Copy every record below exactly.

>> BEGIN

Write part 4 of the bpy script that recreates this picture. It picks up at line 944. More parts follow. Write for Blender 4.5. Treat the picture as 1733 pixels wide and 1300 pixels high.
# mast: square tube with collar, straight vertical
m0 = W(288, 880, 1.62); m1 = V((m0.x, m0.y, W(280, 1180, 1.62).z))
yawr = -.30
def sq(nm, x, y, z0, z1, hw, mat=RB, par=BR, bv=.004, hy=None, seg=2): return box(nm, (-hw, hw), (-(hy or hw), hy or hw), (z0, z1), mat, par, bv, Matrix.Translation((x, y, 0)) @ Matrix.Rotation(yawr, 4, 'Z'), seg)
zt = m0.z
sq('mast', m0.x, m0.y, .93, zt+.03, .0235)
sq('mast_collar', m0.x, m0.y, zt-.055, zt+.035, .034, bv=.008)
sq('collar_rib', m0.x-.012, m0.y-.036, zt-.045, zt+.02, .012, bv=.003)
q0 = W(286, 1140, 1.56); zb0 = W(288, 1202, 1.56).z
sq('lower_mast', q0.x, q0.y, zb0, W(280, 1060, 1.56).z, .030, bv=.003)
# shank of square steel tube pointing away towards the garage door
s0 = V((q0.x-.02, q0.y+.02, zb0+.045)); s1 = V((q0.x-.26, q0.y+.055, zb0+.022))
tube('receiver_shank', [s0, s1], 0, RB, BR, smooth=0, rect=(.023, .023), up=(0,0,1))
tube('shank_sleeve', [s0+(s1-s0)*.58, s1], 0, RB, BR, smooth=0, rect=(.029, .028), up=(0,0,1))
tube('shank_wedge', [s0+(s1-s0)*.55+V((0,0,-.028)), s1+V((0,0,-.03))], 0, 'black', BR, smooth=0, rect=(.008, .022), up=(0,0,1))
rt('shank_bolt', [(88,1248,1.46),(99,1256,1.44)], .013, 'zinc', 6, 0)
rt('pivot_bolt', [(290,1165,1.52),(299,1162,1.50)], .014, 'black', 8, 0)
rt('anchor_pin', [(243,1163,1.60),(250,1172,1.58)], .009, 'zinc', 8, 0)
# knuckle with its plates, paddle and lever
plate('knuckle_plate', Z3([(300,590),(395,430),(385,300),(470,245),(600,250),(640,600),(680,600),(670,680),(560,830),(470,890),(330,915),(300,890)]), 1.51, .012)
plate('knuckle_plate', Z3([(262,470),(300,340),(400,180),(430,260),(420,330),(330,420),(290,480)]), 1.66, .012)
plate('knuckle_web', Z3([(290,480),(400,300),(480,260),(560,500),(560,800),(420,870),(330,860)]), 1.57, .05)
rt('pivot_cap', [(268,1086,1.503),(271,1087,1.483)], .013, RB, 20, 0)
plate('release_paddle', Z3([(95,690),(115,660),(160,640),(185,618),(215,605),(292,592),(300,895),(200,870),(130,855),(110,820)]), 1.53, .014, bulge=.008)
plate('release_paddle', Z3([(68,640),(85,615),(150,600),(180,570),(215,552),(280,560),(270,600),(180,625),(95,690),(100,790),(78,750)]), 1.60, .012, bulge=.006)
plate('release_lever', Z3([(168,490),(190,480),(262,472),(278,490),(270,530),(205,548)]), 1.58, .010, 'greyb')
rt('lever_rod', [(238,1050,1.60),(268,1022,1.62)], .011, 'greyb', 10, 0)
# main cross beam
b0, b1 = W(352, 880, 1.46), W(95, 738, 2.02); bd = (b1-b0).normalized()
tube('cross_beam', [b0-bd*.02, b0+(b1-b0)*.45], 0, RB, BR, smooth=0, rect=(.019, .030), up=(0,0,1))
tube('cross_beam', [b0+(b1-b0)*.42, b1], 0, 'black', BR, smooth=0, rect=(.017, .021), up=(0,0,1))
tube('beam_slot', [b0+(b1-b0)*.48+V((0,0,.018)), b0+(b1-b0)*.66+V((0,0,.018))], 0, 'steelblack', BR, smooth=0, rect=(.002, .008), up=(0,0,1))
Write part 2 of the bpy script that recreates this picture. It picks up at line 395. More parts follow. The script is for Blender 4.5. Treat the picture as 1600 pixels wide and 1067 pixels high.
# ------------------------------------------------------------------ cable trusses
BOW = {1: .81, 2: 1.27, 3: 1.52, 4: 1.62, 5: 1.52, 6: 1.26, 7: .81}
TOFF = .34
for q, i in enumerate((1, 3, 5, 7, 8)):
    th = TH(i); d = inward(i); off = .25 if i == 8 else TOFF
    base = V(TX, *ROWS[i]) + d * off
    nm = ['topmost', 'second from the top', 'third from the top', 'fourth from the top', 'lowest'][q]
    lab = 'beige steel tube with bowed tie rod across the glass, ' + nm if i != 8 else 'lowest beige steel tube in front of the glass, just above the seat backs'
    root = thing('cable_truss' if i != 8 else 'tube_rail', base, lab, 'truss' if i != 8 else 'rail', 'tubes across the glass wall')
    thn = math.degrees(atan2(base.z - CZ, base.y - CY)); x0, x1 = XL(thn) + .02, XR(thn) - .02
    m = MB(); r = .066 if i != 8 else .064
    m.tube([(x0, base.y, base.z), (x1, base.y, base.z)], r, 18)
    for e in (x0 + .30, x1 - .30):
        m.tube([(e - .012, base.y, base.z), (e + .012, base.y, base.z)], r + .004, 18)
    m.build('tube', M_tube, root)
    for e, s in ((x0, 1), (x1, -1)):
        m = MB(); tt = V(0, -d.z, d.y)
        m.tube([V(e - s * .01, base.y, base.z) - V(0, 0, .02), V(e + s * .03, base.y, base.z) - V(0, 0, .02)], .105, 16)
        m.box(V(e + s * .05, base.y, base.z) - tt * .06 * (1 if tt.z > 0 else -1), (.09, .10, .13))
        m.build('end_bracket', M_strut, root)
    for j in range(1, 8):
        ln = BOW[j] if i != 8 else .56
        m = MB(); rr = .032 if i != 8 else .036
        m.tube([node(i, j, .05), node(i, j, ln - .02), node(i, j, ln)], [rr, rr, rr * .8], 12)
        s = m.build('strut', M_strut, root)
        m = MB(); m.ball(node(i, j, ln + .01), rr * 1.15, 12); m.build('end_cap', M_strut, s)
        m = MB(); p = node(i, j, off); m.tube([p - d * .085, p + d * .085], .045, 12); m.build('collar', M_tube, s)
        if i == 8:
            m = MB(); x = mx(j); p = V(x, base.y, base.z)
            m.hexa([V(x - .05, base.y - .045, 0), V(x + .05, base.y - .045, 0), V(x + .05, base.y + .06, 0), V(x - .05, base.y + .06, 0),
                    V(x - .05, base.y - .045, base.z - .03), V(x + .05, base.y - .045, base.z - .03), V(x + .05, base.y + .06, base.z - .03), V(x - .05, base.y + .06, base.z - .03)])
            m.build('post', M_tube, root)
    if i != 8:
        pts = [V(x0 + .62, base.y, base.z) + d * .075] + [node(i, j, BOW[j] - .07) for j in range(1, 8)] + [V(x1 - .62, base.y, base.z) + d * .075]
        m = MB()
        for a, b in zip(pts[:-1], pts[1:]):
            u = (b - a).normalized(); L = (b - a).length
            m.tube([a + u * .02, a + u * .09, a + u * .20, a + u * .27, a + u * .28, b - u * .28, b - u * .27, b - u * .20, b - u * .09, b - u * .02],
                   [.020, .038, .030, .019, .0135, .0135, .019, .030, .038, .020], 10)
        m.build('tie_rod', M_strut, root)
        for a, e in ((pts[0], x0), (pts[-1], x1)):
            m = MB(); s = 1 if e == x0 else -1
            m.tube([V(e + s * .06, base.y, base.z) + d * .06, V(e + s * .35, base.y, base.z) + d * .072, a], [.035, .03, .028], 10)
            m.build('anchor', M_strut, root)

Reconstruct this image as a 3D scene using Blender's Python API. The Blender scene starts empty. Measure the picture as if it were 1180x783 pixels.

>> END

» **Output for this exercise**
Write part 4 of the bpy script that recreates this picture. It picks up at line 944. More parts follow. Write for Blender 4.5. Treat the picture as 1733 pixels wide and 1300 pixels high.
# mast: square tube with collar, straight vertical
m0 = W(288, 880, 1.62); m1 = V((m0.x, m0.y, W(280, 1180, 1.62).z))
yawr = -.30
def sq(nm, x, y, z0, z1, hw, mat=RB, par=BR, bv=.004, hy=None, seg=2): return box(nm, (-hw, hw), (-(hy or hw), hy or hw), (z0, z1), mat, par, bv, Matrix.Translation((x, y, 0)) @ Matrix.Rotation(yawr, 4, 'Z'), seg)
zt = m0.z
sq('mast', m0.x, m0.y, .93, zt+.03, .0235)
sq('mast_collar', m0.x, m0.y, zt-.055, zt+.035, .034, bv=.008)
sq('collar_rib', m0.x-.012, m0.y-.036, zt-.045, zt+.02, .012, bv=.003)
q0 = W(286, 1140, 1.56); zb0 = W(288, 1202, 1.56).z
sq('lower_mast', q0.x, q0.y, zb0, W(280, 1060, 1.56).z, .030, bv=.003)
# shank of square steel tube pointing away towards the garage door
s0 = V((q0.x-.02, q0.y+.02, zb0+.045)); s1 = V((q0.x-.26, q0.y+.055, zb0+.022))
tube('receiver_shank', [s0, s1], 0, RB, BR, smooth=0, rect=(.023, .023), up=(0,0,1))
tube('shank_sleeve', [s0+(s1-s0)*.58, s1], 0, RB, BR, smooth=0, rect=(.029, .028), up=(0,0,1))
tube('shank_wedge', [s0+(s1-s0)*.55+V((0,0,-.028)), s1+V((0,0,-.03))], 0, 'black', BR, smooth=0, rect=(.008, .022), up=(0,0,1))
rt('shank_bolt', [(88,1248,1.46),(99,1256,1.44)], .013, 'zinc', 6, 0)
rt('pivot_bolt', [(290,1165,1.52),(299,1162,1.50)], .014, 'black', 8, 0)
rt('anchor_pin', [(243,1163,1.60),(250,1172,1.58)], .009, 'zinc', 8, 0)
# knuckle with its plates, paddle and lever
plate('knuckle_plate', Z3([(300,590),(395,430),(385,300),(470,245),(600,250),(640,600),(680,600),(670,680),(560,830),(470,890),(330,915),(300,890)]), 1.51, .012)
plate('knuckle_plate', Z3([(262,470),(300,340),(400,180),(430,260),(420,330),(330,420),(290,480)]), 1.66, .012)
plate('knuckle_web', Z3([(290,480),(400,300),(480,260),(560,500),(560,800),(420,870),(330,860)]), 1.57, .05)
rt('pivot_cap', [(268,1086,1.503),(271,1087,1.483)], .013, RB, 20, 0)
plate('release_paddle', Z3([(95,690),(115,660),(160,640),(185,618),(215,605),(292,592),(300,895),(200,870),(130,855),(110,820)]), 1.53, .014, bulge=.008)
plate('release_paddle', Z3([(68,640),(85,615),(150,600),(180,570),(215,552),(280,560),(270,600),(180,625),(95,690),(100,790),(78,750)]), 1.60, .012, bulge=.006)
plate('release_lever', Z3([(168,490),(190,480),(262,472),(278,490),(270,530),(205,548)]), 1.58, .010, 'greyb')
rt('lever_rod', [(238,1050,1.60),(268,1022,1.62)], .011, 'greyb', 10, 0)
# main cross beam
b0, b1 = W(352, 880, 1.46), W(95, 738, 2.02); bd = (b1-b0).normalized()
tube('cross_beam', [b0-bd*.02, b0+(b1-b0)*.45], 0, RB, BR, smooth=0, rect=(.019, .030), up=(0,0,1))
tube('cross_beam', [b0+(b1-b0)*.42, b1], 0, 'black', BR, smooth=0, rect=(.017, .021), up=(0,0,1))
tube('beam_slot', [b0+(b1-b0)*.48+V((0,0,.018)), b0+(b1-b0)*.66+V((0,0,.018))], 0, 'steelblack', BR, smooth=0, rect=(.002, .008), up=(0,0,1))
Write part 2 of the bpy script that recreates this picture. It picks up at line 395. More parts follow. The script is for Blender 4.5. Treat the picture as 1600 pixels wide and 1067 pixels high.
# ------------------------------------------------------------------ cable trusses
BOW = {1: .81, 2: 1.27, 3: 1.52, 4: 1.62, 5: 1.52, 6: 1.26, 7: .81}
TOFF = .34
for q, i in enumerate((1, 3, 5, 7, 8)):
    th = TH(i); d = inward(i); off = .25 if i == 8 else TOFF
    base = V(TX, *ROWS[i]) + d * off
    nm = ['topmost', 'second from the top', 'third from the top', 'fourth from the top', 'lowest'][q]
    lab = 'beige steel tube with bowed tie rod across the glass, ' + nm if i != 8 else 'lowest beige steel tube in front of the glass, just above the seat backs'
    root = thing('cable_truss' if i != 8 else 'tube_rail', base, lab, 'truss' if i != 8 else 'rail', 'tubes across the glass wall')
    thn = math.degrees(atan2(base.z - CZ, base.y - CY)); x0, x1 = XL(thn) + .02, XR(thn) - .02
    m = MB(); r = .066 if i != 8 else .064
    m.tube([(x0, base.y, base.z), (x1, base.y, base.z)], r, 18)
    for e in (x0 + .30, x1 - .30):
        m.tube([(e - .012, base.y, base.z), (e + .012, base.y, base.z)], r + .004, 18)
    m.build('tube', M_tube, root)
    for e, s in ((x0, 1), (x1, -1)):
        m = MB(); tt = V(0, -d.z, d.y)
        m.tube([V(e - s * .01, base.y, base.z) - V(0, 0, .02), V(e + s * .03, base.y, base.z) - V(0, 0, .02)], .105, 16)
        m.box(V(e + s * .05, base.y, base.z) - tt * .06 * (1 if tt.z > 0 else -1), (.09, .10, .13))
        m.build('end_bracket', M_strut, root)
    for j in range(1, 8):
        ln = BOW[j] if i != 8 else .56
        m = MB(); rr = .032 if i != 8 else .036
        m.tube([node(i, j, .05), node(i, j, ln - .02), node(i, j, ln)], [rr, rr, rr * .8], 12)
        s = m.build('strut', M_strut, root)
        m = MB(); m.ball(node(i, j, ln + .01), rr * 1.15, 12); m.build('end_cap', M_strut, s)
        m = MB(); p = node(i, j, off); m.tube([p - d * .085, p + d * .085], .045, 12); m.build('collar', M_tube, s)
        if i == 8:
            m = MB(); x = mx(j); p = V(x, base.y, base.z)
            m.hexa([V(x - .05, base.y - .045, 0), V(x + .05, base.y - .045, 0), V(x + .05, base.y + .06, 0), V(x - .05, base.y + .06, 0),
                    V(x - .05, base.y - .045, base.z - .03), V(x + .05, base.y - .045, base.z - .03), V(x + .05, base.y + .06, base.z - .03), V(x - .05, base.y + .06, base.z - .03)])
            m.build('post', M_tube, root)
    if i != 8:
        pts = [V(x0 + .62, base.y, base.z) + d * .075] + [node(i, j, BOW[j] - .07) for j in range(1, 8)] + [V(x1 - .62, base.y, base.z) + d * .075]
        m = MB()
        for a, b in zip(pts[:-1], pts[1:]):
            u = (b - a).normalized(); L = (b - a).length
            m.tube([a + u * .02, a + u * .09, a + u * .20, a + u * .27, a + u * .28, b - u * .28, b - u * .27, b - u * .20, b - u * .09, b - u * .02],
                   [.020, .038, .030, .019, .0135, .0135, .019, .030, .038, .020], 10)
        m.build('tie_rod', M_strut, root)
        for a, e in ((pts[0], x0), (pts[-1], x1)):
            m = MB(); s = 1 if e == x0 else -1
            m.tube([V(e + s * .06, base.y, base.z) + d * .06, V(e + s * .35, base.y, base.z) + d * .072, a], [.035, .03, .028], 10)
            m.build('anchor', M_strut, root)

Reconstruct this image as a 3D scene using Blender's Python API. The Blender scene starts empty. Measure the picture as if it were 1180x783 pixels.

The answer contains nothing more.